フランス最古の原発蒸気漏れ事故で廃炉という素早い決断
2012年9月6日のフランス通信社サイトでは、「フランス最古の原発事故」という題で記事が出ていました。
フランス北東部にある最古のフェッセンハイム原子力発電所で、5日貯水槽に過酸化水素水を注入した際に、水との反応で蒸気が発生し(偶発的化学反応)、酸化した蒸気が漏れ出て、従業員二人が軽いやけどを負ったそうです。
この発電所は1977年から稼働し35年が経過しましたが、その位置からしても、地震活動に弱く、洪水の危険もあって、フランソワ・オランド大統領の任期末の2017年に閉鎖する事になりました。背景には勿論福島での深刻な原発事故があった為です。放射能漏れではないとの事ですが、老朽化とライン川からの冷却水取り込み問題があります。2009年それに含まれる植物片が配管を詰まらせ、緊急停止させた事件がありました。
ライン川と言えば、その反対側はドイツ(1.5キロ)ですし、この原発はその水位よりも、何と7メートルも低いそうです。さらにスイスとの国境も近く(40キロ)、事故を起こせば、まず風の吹き方から自国より、ドイツやスイスに甚大な被害を及ぼします。
フランスは今58基の原発が稼働中で、原発依存国です。しかし福島事故を踏まえて、この原発を任期中に廃炉にするという決断を下したオランド大統領は、日本と比較した場合、一定の評価をしてもよいと思われます(同意ではありません)。さらに大統領は2025年までに24基の原発を廃炉にし、原子力エネルギーへの依存率を、75−パーセントから50パーセントに下げるとの事です(まだまだ多いには違いありませんが)。
言葉だけが踊って結局断固たる決断の出来ない野田首相に比べたら、オランド大統領は次の聖句がふさわしいでしょう。

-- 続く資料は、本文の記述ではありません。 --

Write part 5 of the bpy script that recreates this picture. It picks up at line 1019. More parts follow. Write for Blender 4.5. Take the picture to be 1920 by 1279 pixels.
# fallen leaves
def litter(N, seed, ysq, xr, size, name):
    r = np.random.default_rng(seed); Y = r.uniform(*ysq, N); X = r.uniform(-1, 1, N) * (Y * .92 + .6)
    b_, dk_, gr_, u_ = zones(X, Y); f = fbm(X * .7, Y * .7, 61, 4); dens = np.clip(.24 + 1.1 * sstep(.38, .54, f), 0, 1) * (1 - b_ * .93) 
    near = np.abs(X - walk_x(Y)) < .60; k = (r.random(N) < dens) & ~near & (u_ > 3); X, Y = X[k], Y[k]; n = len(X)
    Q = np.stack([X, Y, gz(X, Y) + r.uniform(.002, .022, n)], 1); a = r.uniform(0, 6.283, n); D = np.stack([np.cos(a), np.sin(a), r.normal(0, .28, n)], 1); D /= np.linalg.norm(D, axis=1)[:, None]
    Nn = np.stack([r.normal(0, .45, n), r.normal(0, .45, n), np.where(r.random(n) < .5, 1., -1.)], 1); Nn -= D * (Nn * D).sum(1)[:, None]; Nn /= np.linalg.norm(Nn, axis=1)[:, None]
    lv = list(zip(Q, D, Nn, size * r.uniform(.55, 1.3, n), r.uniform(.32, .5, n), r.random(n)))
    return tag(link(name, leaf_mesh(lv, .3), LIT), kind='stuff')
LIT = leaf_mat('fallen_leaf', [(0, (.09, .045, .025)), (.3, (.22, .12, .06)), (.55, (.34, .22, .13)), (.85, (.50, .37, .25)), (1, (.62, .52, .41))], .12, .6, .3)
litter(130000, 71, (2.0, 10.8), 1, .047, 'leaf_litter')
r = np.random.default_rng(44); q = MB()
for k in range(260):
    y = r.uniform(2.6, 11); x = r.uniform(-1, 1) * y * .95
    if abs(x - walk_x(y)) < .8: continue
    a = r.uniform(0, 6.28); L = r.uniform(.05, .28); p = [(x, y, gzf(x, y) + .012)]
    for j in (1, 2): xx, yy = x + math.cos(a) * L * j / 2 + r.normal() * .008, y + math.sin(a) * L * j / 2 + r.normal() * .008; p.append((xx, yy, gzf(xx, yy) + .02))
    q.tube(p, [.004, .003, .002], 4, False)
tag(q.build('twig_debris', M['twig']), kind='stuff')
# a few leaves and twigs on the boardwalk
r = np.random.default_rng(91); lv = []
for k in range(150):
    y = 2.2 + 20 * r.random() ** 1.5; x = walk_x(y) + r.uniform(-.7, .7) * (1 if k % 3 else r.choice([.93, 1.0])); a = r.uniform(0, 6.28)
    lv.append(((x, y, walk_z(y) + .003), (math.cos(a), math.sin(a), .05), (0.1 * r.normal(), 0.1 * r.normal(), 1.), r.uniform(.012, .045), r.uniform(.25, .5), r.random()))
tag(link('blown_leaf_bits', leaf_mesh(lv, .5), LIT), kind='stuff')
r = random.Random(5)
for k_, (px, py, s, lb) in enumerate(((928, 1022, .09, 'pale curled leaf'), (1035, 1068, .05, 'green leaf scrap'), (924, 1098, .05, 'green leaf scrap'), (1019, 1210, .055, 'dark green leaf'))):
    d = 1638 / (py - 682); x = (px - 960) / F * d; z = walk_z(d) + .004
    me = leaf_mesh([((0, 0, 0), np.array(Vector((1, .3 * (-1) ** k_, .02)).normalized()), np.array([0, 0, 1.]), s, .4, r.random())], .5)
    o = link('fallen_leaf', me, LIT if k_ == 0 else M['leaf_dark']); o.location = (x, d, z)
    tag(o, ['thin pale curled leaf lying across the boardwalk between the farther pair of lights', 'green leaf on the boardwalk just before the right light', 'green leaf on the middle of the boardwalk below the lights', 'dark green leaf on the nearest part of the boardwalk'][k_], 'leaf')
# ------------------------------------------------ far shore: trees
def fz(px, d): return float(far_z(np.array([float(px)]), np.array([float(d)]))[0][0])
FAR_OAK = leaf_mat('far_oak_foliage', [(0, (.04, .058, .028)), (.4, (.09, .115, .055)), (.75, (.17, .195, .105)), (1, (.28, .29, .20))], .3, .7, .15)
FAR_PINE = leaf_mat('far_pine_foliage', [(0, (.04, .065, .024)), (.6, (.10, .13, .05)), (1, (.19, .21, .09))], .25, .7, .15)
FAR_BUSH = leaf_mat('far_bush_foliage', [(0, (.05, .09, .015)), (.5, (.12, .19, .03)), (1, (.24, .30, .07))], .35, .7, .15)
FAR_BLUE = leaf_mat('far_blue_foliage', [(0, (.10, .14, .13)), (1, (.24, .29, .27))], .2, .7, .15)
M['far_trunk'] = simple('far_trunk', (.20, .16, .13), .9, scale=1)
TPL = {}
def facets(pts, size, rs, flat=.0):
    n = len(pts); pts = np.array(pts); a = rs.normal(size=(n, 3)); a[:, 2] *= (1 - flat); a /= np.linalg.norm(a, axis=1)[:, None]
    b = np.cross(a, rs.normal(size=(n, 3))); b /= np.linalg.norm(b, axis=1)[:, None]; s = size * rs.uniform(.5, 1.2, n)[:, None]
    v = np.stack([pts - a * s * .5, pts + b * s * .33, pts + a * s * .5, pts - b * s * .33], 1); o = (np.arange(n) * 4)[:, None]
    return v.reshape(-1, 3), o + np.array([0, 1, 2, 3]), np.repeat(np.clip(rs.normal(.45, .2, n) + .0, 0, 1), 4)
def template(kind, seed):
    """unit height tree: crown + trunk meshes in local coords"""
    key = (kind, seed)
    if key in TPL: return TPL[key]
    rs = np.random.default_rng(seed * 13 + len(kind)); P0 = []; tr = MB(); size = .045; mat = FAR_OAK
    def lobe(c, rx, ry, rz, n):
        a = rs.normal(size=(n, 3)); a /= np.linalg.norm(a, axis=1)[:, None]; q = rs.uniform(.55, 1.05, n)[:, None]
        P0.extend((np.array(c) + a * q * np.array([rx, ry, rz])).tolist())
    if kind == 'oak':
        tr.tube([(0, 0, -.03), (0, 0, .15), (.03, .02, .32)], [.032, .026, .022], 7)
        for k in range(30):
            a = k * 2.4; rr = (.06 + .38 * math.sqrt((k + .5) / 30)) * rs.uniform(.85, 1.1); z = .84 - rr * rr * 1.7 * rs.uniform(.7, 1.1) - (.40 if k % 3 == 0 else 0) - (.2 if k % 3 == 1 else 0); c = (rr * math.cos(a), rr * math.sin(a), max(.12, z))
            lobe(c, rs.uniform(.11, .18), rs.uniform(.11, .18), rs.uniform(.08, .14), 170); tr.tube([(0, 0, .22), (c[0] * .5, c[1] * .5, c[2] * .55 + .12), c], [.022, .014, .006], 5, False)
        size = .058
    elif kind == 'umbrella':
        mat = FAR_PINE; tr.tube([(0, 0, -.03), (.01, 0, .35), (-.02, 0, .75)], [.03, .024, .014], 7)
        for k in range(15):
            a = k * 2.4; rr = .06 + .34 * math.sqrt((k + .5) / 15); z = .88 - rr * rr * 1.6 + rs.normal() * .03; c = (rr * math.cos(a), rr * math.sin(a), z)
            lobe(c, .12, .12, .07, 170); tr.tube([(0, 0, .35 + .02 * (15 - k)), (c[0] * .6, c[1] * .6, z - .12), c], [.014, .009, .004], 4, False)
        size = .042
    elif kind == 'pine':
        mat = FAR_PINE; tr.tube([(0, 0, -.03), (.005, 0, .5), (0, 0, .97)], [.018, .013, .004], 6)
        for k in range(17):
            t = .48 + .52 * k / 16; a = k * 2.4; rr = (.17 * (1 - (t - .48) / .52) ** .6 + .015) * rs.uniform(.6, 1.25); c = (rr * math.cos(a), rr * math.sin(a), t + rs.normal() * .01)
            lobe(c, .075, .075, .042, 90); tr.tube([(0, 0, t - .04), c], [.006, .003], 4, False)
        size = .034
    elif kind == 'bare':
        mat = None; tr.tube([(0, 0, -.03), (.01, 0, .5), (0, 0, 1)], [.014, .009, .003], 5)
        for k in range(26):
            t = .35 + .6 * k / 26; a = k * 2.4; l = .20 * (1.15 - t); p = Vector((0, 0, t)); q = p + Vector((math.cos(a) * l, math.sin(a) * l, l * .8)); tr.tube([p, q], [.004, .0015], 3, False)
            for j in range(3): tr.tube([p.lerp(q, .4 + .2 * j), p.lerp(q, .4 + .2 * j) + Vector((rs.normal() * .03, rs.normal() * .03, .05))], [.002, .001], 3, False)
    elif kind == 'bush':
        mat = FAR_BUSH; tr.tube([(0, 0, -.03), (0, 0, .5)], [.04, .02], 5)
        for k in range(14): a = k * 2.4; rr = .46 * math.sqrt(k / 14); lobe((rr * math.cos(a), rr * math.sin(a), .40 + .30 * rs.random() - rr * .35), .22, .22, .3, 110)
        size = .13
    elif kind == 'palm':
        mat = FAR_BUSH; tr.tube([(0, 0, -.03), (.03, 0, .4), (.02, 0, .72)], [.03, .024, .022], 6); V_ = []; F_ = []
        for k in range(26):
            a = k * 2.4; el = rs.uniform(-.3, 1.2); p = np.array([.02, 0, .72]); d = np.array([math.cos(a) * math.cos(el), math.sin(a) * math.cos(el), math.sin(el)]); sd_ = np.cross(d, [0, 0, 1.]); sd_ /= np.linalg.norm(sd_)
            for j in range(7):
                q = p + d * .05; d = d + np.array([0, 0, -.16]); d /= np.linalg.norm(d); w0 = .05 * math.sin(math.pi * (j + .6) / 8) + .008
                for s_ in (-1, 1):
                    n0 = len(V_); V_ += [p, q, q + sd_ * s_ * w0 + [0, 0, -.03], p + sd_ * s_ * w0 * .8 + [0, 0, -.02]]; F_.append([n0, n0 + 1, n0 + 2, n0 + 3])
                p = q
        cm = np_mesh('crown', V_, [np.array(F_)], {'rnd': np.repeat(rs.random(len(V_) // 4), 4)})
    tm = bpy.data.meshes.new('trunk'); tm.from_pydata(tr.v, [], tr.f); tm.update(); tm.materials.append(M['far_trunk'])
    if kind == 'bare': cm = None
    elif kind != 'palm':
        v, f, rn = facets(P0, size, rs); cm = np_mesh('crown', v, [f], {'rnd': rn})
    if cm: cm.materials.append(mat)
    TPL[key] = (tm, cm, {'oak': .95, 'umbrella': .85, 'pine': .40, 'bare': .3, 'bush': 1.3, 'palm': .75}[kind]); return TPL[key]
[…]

「ですから、私たちは、もはや互いにさばき合うことのないようにしましょう。いや、それ以上に兄弟にとって妨げになるもの、つまずきになるものを置かないように決心しなさい」(ローマ14:13)。
これを文字通り解釈すると、フェッセンハイム原子力発電所がもし大事故になったら、欧州の諸々の国はつまずき倒れる事になるので、そうしたものを国境近くに配置するのは、もうやめにしようという事になります。
勿論パウロが教会の兄弟姉妹に警告の意味を込めて、霊的な事柄を述べたのは言うまでもないでしょう。
いずれにせよ、福島原発事故をどう教訓として捉えるかという点では、日本の政治家の対応は最低レベルと言えます。